The World

The Not-So-Poor Huddled Masses

Nice place if you can get there. 

Photo by Spencer Platt/Getty Images

The majority of immigrants—at least in the United States—come for primarily economic reasons, to increase the level of opportunity for themselves and their families. So you might think that as countries become richer, people are more likely to stay put.

Not so, argues economist Michael Clemens of the Center for Global Development. In a new working paper, he finds that the trend is actually U-shaped.

“The unmistakable pattern is that, for countries below something like $6,000–8,000 GDP per capita (at US prices), countries that get richer have more emigration,” he writes. “The threshold arrives at roughly the income per capita of Albania, Algeria, or El Salvador.

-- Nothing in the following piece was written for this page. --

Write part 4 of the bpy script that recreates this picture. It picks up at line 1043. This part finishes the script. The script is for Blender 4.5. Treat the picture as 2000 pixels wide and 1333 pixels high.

But roughly half the countries on earth, and all the poorest ones, are below the threshold.”

Above the threshold, the trend reverses and higher GDP is associated with lower emigration.

Why is this the case?

Briefly: 1) Development is usually accompanied by a demographic transition that favors a corresponding mobility transition, 2) development means that more people can afford to emigrate, 3) development means that more people can access the information they need to emigrate, 4) development tends to disrupt economic structures that keep people immobile, 5) development shapes domestic inequality in ways that foster migration, and 6) development in country A means that people in country B are more likely to give visas to migrants from A.

In other words, it’s not that people in the poorest countries don’t want to emigrate—what data we have suggests the opposite—but as their countries get richer it becomes easier for them to leave.

It seems like a bit of a cruel paradox: The less economic opportunity there is within a country, the harder it is to leave it.